Stel de volgende vragen aan jezelf en schrijf je eigen antwoorden in je schrift:
-Wat was het eerste boek waar je ooit van gehoord hebt of dat je werd voorgelezen?
-Herinner je je nog een prentenboek dat je werd voorgelezen?
-Werd er thuis voorgelezen en door wie?
-Wat herinner je nog van het voorlezen op debasisschool?
-Welke boeken ben je zelf op de basisschool gaan lezen?
-Wat is je favoriete boek en waarom vind je het zo leuk?
-Wat is je favoriete schrijver en hoe komt dat?
-Hoe komt het dat je lezen leuk vindt of juist niet leuk vindt?


Slide 38 - Diapositive

Wat doe je met de antwoorden op je vragen?
Verwerk de antwoorden in het middenstuk van je tekst.

Inleiding schrijven:
Begin met een leuke beginzin, bijv. het leukste boek, dat mij ooit werd voorgelezen was... en vertel daar kort iets over. Geef kort aan waarover je het verder gaat hebben.
Morgen schrijven we de leesautobiografie tijdens de les.

Slide 39 - Diapositive

DUS:
-Bedenk wat je zelf gelezen hebt of wat er werd voorgelezen thuis of op school.
-Bedenk een leuke zin als inleiding dus NIET: mijn leesautobiografie gaat over.... OF Hallo ik ben....
-Gebruik alinea's en sla tussen elke alinea een regel over.
-Gebruik hoofdletters aan het begin van elke zin.
-Begin te schrijven bij de kantlijn.
-Denk na hoe je je stukje tekst afsluit.
-Lengte: voorkant van klein pw blaadje.

Slide 40 - Diapositive

Hoe pak je het aan?
Titel boven je tekst (zelf verzinnen).
Inleiding: Vertel dat er vroeger (wel of niet) werd voorgelezen of welk boek jij je als eerste herinnert.
Midden: Waar ging dat boek over? Wat lees je nu?
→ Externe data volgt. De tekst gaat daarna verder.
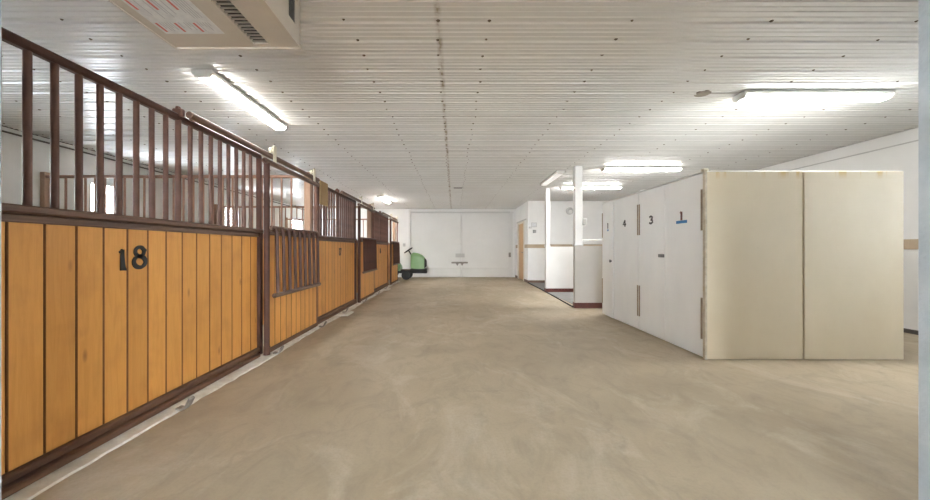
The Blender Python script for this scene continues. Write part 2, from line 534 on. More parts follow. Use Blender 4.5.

Zijn er schrijvers die je graag leest?
Slot: Vat in twee of drie zinnen samen wat je in het midden hebt gezegd.
Begin niet met: Dit is mijn leesautobiografie.

Slide 41 - Diapositive

Wat leer je?

  • Je leert een (lees)autobiografie schrijven.
  • Je leert hoe je een verslag opbouwt en schrijft. 
  • Je leert je ervaringen onder woorden te brengen.